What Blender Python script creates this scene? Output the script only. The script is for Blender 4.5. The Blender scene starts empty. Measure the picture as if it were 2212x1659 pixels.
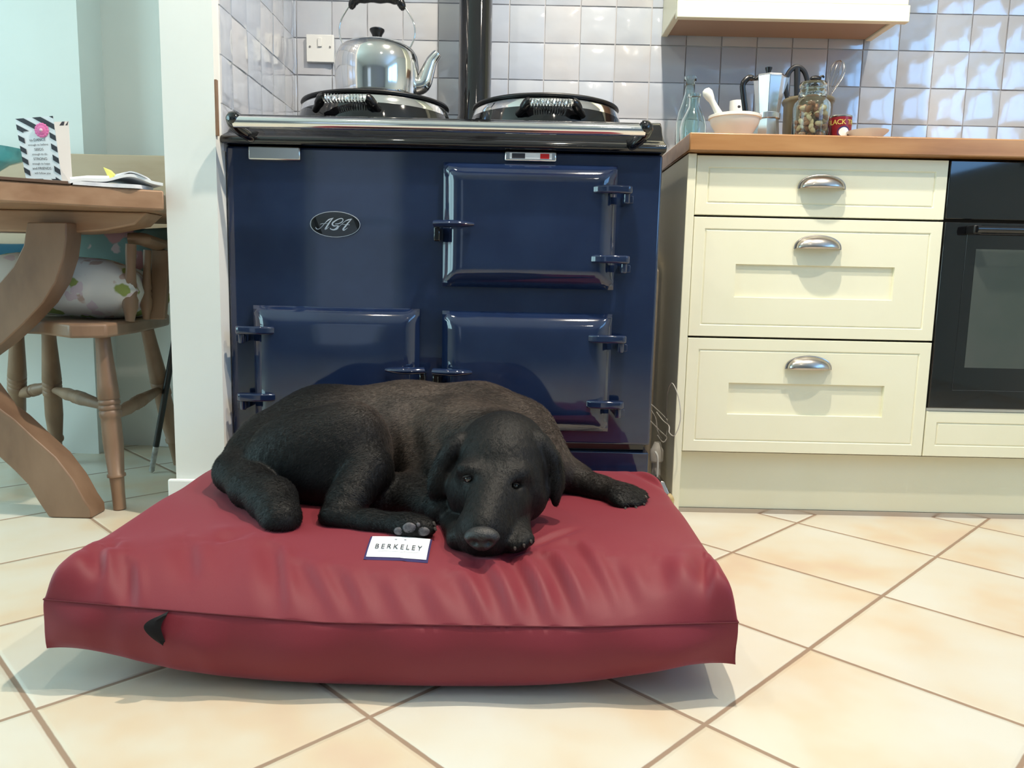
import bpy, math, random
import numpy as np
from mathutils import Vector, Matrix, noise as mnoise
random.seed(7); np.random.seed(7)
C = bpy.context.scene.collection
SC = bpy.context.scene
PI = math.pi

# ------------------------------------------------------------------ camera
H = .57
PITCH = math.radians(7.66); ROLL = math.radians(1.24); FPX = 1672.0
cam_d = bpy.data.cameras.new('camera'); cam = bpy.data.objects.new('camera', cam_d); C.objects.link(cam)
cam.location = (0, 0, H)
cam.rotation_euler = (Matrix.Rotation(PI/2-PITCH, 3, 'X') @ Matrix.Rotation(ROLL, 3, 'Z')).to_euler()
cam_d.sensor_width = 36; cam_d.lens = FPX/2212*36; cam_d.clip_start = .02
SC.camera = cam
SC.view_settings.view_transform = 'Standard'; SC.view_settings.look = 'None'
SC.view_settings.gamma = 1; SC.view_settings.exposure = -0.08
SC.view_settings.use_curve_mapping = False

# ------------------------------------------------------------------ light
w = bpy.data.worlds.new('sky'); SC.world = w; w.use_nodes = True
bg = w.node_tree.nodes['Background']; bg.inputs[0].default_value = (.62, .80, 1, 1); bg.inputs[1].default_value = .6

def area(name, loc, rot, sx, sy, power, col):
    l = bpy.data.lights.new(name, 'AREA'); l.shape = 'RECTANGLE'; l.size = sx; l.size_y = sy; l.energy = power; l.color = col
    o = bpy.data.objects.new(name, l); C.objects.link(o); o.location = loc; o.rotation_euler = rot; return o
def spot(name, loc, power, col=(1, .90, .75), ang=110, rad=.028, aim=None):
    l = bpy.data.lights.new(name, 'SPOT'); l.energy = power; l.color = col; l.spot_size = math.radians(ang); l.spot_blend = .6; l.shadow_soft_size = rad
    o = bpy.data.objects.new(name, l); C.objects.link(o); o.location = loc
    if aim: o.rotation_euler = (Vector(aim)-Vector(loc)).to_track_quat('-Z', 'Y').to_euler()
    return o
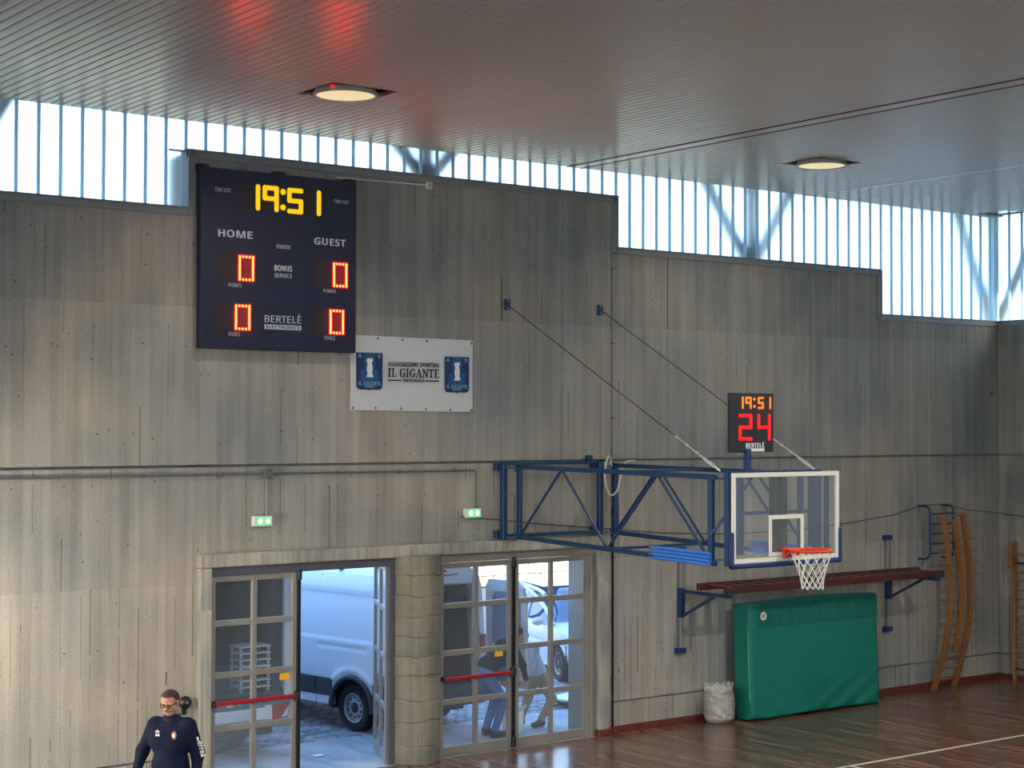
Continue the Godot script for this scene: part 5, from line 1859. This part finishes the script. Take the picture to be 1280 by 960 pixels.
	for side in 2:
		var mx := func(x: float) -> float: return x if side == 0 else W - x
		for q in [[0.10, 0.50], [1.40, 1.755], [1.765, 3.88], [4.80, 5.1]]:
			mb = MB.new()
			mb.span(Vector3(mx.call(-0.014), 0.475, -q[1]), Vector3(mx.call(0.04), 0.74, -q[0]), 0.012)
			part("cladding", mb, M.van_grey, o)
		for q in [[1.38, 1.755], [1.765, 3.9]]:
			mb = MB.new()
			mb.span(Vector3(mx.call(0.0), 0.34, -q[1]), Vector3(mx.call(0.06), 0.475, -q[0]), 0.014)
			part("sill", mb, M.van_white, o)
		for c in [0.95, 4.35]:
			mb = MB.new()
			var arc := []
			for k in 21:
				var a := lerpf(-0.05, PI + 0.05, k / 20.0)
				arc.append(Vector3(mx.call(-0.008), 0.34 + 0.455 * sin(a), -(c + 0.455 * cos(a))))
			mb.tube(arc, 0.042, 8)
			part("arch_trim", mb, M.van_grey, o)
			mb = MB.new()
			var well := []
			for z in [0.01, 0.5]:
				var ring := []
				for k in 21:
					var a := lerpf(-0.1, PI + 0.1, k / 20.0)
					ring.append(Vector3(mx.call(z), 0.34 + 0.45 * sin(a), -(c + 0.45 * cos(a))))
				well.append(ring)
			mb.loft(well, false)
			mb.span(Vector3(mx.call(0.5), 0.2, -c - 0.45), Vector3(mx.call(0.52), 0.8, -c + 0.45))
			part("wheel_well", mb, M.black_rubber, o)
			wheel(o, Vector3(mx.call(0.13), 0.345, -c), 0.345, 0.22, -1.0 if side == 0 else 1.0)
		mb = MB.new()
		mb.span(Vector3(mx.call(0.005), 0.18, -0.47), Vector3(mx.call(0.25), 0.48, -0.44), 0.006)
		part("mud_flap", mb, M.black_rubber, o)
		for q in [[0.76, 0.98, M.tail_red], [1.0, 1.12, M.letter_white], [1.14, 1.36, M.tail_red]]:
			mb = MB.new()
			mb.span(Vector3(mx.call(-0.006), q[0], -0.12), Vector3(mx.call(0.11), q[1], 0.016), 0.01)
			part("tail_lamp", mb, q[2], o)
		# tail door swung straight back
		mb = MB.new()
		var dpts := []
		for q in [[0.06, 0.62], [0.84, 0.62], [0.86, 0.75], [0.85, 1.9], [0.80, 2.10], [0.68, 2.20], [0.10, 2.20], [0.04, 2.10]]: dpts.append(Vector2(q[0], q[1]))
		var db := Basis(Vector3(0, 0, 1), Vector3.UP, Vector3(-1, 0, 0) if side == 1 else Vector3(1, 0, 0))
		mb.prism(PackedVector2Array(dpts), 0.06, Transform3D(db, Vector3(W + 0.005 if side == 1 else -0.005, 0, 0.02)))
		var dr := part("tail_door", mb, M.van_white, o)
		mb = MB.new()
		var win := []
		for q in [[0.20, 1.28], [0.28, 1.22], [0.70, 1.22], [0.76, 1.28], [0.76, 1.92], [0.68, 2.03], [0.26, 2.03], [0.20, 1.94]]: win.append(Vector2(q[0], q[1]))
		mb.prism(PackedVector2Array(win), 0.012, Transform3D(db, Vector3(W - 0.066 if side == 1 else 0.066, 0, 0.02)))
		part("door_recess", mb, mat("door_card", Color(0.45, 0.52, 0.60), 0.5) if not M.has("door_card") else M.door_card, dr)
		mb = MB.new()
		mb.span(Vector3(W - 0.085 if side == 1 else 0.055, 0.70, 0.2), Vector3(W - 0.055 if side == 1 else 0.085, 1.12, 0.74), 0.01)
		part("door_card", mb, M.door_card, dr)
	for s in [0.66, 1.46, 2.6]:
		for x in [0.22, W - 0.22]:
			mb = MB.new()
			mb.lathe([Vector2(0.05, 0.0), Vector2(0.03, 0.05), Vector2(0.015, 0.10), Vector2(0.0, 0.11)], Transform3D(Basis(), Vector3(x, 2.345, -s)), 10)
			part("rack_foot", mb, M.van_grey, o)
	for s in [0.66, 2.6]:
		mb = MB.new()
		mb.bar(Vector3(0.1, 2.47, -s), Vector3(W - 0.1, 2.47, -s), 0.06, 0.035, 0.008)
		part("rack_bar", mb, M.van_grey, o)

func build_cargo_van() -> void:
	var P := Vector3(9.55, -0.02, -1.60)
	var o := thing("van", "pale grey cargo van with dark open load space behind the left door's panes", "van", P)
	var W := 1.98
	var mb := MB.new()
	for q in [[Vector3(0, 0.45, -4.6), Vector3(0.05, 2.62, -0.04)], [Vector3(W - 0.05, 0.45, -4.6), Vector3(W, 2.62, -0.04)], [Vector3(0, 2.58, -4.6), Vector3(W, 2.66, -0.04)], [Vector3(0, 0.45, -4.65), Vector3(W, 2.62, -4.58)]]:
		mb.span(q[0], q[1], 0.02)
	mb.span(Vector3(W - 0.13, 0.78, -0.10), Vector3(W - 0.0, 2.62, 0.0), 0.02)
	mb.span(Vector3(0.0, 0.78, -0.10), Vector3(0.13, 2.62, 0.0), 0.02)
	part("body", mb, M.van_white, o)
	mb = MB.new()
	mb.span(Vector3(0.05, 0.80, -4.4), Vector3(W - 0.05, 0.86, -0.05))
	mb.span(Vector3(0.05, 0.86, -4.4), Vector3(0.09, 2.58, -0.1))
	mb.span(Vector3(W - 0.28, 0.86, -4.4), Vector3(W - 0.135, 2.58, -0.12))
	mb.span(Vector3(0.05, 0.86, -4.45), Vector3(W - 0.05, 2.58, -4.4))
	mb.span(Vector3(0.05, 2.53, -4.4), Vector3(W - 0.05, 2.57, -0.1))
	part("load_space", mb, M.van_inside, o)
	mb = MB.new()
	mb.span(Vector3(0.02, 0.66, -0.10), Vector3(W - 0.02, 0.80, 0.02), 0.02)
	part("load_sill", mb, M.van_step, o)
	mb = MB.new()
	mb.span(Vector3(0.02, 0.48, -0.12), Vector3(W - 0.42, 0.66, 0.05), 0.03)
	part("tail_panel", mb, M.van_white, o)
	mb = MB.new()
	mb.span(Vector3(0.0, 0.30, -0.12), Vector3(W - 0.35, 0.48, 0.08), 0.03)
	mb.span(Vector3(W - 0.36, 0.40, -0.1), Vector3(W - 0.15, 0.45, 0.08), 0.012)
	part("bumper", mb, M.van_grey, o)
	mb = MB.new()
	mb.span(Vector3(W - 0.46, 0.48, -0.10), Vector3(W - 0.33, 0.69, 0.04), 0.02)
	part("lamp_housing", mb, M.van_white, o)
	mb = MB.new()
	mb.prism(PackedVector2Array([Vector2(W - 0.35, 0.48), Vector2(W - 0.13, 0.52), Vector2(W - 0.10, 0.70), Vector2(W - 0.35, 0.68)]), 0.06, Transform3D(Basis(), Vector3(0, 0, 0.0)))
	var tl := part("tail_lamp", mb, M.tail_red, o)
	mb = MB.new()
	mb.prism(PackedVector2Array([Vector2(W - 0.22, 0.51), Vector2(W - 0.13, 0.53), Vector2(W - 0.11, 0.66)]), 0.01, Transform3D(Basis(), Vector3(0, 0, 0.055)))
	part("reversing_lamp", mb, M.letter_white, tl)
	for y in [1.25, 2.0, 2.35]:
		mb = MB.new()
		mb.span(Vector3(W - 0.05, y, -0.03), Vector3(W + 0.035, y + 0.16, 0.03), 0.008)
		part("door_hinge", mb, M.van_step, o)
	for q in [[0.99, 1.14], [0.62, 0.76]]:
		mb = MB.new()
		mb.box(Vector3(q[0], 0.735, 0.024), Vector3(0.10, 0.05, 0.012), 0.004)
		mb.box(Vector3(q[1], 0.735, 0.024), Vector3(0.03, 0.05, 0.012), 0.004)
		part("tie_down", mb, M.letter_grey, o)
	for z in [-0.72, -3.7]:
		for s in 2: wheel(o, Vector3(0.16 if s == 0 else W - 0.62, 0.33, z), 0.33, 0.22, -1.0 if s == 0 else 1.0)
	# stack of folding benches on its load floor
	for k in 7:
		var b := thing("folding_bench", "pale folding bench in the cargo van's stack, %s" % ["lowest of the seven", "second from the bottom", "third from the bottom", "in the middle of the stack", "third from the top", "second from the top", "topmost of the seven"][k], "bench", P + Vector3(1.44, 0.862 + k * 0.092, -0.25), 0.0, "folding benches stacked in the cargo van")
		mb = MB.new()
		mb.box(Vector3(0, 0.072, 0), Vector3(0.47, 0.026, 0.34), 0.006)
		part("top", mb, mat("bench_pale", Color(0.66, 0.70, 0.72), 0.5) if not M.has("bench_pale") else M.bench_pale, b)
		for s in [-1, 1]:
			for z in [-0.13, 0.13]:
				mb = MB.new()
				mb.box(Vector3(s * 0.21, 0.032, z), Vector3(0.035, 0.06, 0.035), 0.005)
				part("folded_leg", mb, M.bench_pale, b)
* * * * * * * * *
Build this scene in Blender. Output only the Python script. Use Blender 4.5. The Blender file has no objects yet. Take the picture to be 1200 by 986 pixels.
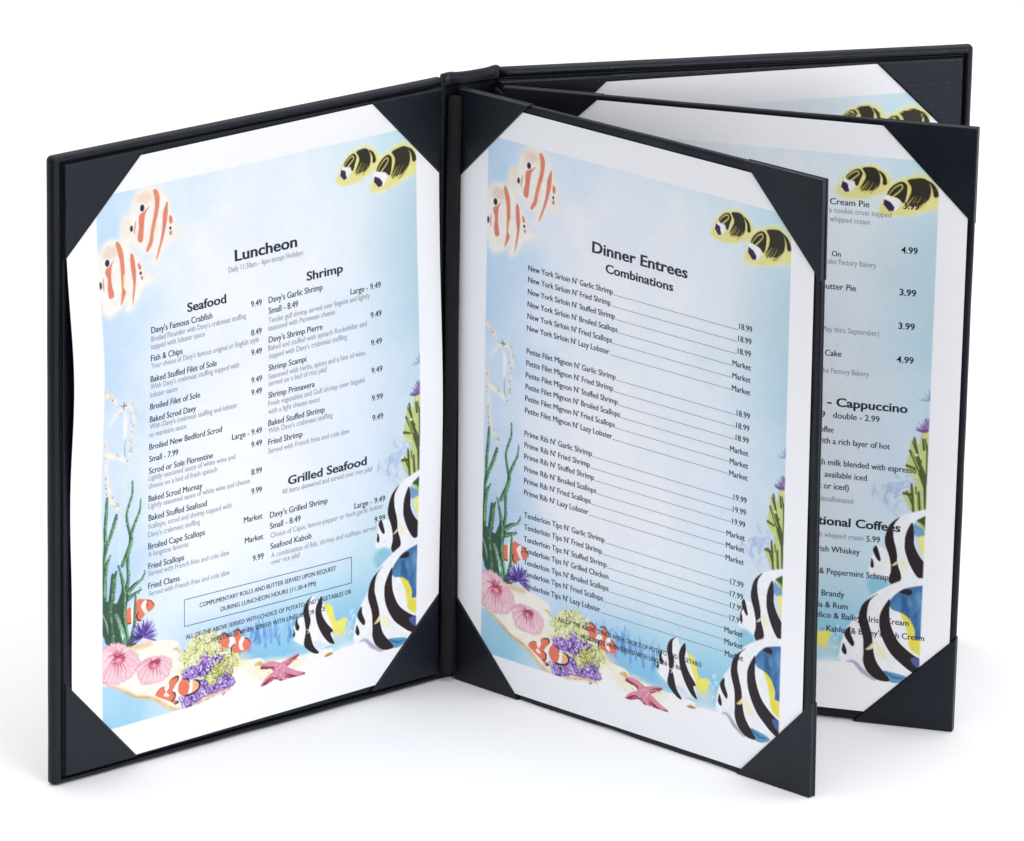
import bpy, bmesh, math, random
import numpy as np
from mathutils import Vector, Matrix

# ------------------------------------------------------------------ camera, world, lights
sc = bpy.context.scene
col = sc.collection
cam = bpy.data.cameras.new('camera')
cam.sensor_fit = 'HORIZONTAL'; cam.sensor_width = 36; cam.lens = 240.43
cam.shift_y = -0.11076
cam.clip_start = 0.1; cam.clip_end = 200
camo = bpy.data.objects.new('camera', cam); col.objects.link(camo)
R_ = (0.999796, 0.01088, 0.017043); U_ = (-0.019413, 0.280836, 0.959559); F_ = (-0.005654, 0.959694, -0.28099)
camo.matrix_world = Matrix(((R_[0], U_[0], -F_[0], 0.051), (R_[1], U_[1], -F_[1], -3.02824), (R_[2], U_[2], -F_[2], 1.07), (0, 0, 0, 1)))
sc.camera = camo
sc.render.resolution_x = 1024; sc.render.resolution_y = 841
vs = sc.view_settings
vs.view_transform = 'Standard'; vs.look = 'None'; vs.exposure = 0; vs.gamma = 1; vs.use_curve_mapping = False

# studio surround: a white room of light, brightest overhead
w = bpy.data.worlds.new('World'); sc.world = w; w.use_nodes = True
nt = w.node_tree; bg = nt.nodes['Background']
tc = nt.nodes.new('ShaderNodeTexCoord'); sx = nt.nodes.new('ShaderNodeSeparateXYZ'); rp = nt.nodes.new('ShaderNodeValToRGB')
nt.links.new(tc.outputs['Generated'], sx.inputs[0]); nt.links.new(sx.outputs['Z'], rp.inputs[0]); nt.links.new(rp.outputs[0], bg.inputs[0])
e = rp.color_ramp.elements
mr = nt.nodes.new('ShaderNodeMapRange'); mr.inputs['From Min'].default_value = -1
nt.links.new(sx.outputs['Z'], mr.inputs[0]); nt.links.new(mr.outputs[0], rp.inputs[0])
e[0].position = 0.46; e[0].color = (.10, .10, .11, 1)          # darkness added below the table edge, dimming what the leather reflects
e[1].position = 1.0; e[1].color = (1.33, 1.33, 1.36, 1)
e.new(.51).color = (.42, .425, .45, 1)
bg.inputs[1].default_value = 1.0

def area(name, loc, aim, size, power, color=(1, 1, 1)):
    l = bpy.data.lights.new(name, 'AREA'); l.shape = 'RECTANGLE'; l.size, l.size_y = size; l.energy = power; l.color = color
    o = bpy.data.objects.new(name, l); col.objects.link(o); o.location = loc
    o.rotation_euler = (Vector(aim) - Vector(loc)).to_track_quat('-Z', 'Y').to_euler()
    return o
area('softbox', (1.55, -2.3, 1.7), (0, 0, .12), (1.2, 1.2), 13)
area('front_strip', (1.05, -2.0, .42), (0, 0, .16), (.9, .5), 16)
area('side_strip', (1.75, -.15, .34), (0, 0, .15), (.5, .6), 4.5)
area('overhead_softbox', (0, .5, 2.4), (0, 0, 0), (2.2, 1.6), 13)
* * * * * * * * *
Scan the records for the string "Python". Copy each line in which it appears.

What Blender Python script creates this scene? Output the script only. The script is for Blender 4.5. The Blender scene starts empty. Measure the picture as if it were 2212x1659 pixels.
Build this scene in Blender. Output only the Python script. Use Blender 4.5. The Blender file has no objects yet. Take the picture to be 1200 by 986 pixels.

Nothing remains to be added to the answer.